Como no podíamos hacer el camino del Inca porque a Mariano se le acababan los días de vacaciones, desde Cuzco viajamos en tren directo hasta Aguas Calientes, ese pueblo oscuro, apretado entre montañas con selva, unas cuantas casas hechas de cascotes y madera.
Trepamos la ladera hasta las ruinas de Machu Picchu para sorprendernos con las piedras que encajan justo y con la caída de un imperio, pero sobre todo, para sorprendernos con el paso del tiempo.
Finalmente, como a Mariano le sobró un día, decidimos tomarnos el tren no hacia Cusco sino hacia el otro lado, porque nos había dado la sensación de que no había nada hacia aquel lado, como si se acabara el escenario pero las vías continuaran.
El vagón, que solo lo ocupábamos nosotros, hizo unos doscientos metros y se detuvo. Un rato después pasó el guarda.
–¿Ustedes qué hacen aquí?
–Vamos hacia allá.
–¿Hasta dónde?
–Hasta el final.
–Pero no llega al final.
–¿Cómo?
–Por el desmoronamiento.
–Hasta donde llegue, entonces.
–Esta bien, pero además estos vagones no llegan a ningún lado, los desenganchamos y aquí se quedan, son solo para los turistas, van a tener que pasarse para allá.

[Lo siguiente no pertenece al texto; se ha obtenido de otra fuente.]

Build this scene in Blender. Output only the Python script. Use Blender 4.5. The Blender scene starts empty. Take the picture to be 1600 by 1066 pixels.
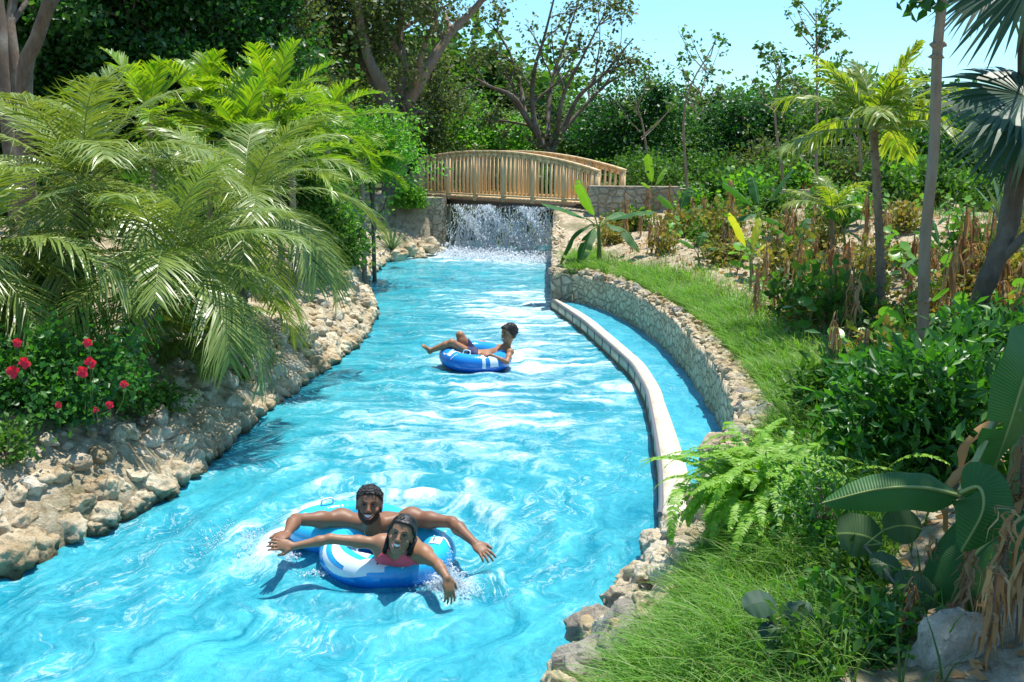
import bpy, math, random
import numpy as np
from mathutils import Vector, Matrix, noise
R_ = math.radians
C = bpy.context.scene.collection
SC = bpy.context.scene
# ------------------------------------------------------------------ camera
FPX, TILT, CAMZ = 1556.0, R_(10.8), 2.6
cam = bpy.data.objects.new('camera', bpy.data.cameras.new('camera'))
C.objects.link(cam); SC.camera = cam
cam.data.sensor_width = 36; cam.data.lens = FPX/1600*36
cam.data.clip_start = 0.05; cam.data.clip_end = 3000
cam.location = (0, 0, CAMZ); cam.rotation_euler = (math.pi/2-TILT, 0, 0)
# ------------------------------------------------------------------ world, sun
AZ, EL = R_(42), R_(74)
w = bpy.data.worlds.new('World'); SC.world = w; w.use_nodes = True
nt = w.node_tree; nt.nodes.clear()
sky = nt.nodes.new('ShaderNodeTexSky'); sky.sky_type = 'NISHITA'; sky.sun_disc = False
sky.sun_elevation = EL; sky.sun_rotation = AZ; sky.altitude = 0; sky.air_density = 1.0; sky.dust_density = 0.6; sky.ozone_density = 1.0
tint = nt.nodes.new('ShaderNodeMix'); tint.data_type = 'RGBA'; tint.blend_type = 'MULTIPLY'; tint.inputs[0].default_value = 1
tint.inputs[7].default_value = (0.60, 0.92, 1.05, 1)
bg = nt.nodes.new('ShaderNodeBackground'); bg.inputs[1].default_value = 0.145
ow = nt.nodes.new('ShaderNodeOutputWorld')
nt.links.new(sky.outputs[0], tint.inputs[6]); nt.links.new(tint.outputs[2], bg.inputs[0]); nt.links.new(bg.outputs[0], ow.inputs[0])
sl = bpy.data.lights.new('sun', 'SUN'); sl.energy = 4.6; sl.angle = R_(0.5); sl.color = (1, 0.955, 0.87)
so = bpy.data.objects.new('sun', sl); C.objects.link(so)
SUN = Vector((math.sin(AZ)*math.cos(EL), math.cos(AZ)*math.cos(EL), math.sin(EL)))
so.rotation_euler = SUN.to_track_quat('Z', 'Y').to_euler(); so.location = (0, 0, 30)
SC.view_settings.view_transform = 'Standard'; SC.view_settings.look = 'None'
SC.view_settings.exposure = 0.58; SC.view_settings.gamma = 1
try:
    SC.cycles.transparent_max_bounces = 16; SC.cycles.max_bounces = 7
except Exception: pass
# ------------------------------------------------------------------ pixel helpers (1600x1066 photo pixels -> world points)
def ray(x, y):
    a, b = (x-800)/FPX, -(y-533)/FPX
    c, s = math.cos(TILT), math.sin(TILT)
    return Vector((a, c+b*s, -s+b*c))
def P(x, y, z=0.0):
    d = ray(x, y); t = (z-CAMZ)/d.z
    return Vector((d.x*t, d.y*t, z))
def D(x, y, Y):
    d = ray(x, y); t = Y/d.y
    return Vector((d.x*t, Y, CAMZ+d.z*t))
def proj(p):
    c, s = math.cos(TILT), math.sin(TILT)
    dz = p[2]-CAMZ; dep = p[1]*c-dz*s; up = p[1]*s+dz*c
    return 800+FPX*p[0]/dep, 533-FPX*up/dep
rnd = random.Random(7)
NR = np.random.default_rng(5)
# ------------------------------------------------------------------ numpy noise
_lat = np.random.default_rng(11).random((256, 256)).astype(np.float64)
def vn(x, y):
    x = np.asarray(x, float); y = np.asarray(y, float)
    xi = np.floor(x).astype(int); yi = np.floor(y).astype(int); fx = x-xi; fy = y-yi
    fx = fx*fx*fx*(fx*(fx*6-15)+10); fy = fy*fy*fy*(fy*(fy*6-15)+10)
    a = _lat[xi & 255, yi & 255]; b = _lat[(xi+1) & 255, yi & 255]; c = _lat[xi & 255, (yi+1) & 255]; d = _lat[(xi+1) & 255, (yi+1) & 255]
    return (a*(1-fx)+b*fx)*(1-fy)+(c*(1-fx)+d*fx)*fy
def fbm(x, y, o=4):
    s = 0; a = 1; t = 0
    for i in range(o):
        s = s+a*(vn(x*2**i+i*17.3, y*2**i+i*5.1)-.5); t += a; a *= .5
    return s/t*2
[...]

Del cómodo vagón vacío pasamos a uno con mucha gente y alguna que otra gallina. Me pareció bien. Y todo me pareció bien de ahí en más: el tren bajando por el cañón profundo y selvático, las hojas oscuras y brillantes por la lluvia, las nubes en las cumbres, los puentes de hierro, no tener idea de a dónde íbamos, todo eso.
Durante un buen rato fuimos en ese tren rústico, a veces yendo hacia adelante y hacia atrás en zigzag para descender por alguna ladera demasiado abrupta, y alguna que otra vez parando en caseríos perdidos que parecían vivir de la plantación de bananas; hasta que frenó definitivamente.
Me sorprendió. El tren se había detenido frente a una laguna. Una vez más el escenario acababa y los rieles continuaban, pero en este caso continuaban bajo el agua.
Las casas también continuaban bajo el agua; a algunas solo se les veía el techo sobre la superficie de la laguna. Era un pueblo llamado Santa Teresa, o lo que quedaba del pueblo después del alud. Estábamos en un año de Corriente de El Niño, y no una normal, sino la más devastadora de los últimos 130 años. Y el derrumbe de montaña que estábamos viendo en ese momento fue el primero de los muchos que luego vimos a lo largo de todo el país.
Un rato después volvimos a subir al mismo tren, para que nos lleve de regreso a Cusco.
Y Mariano emprendió la vuelta a Buenos Aires.
Ahora seguimos solo dos en busca del San Pedro, el cactus sagrado de los indios del Perú.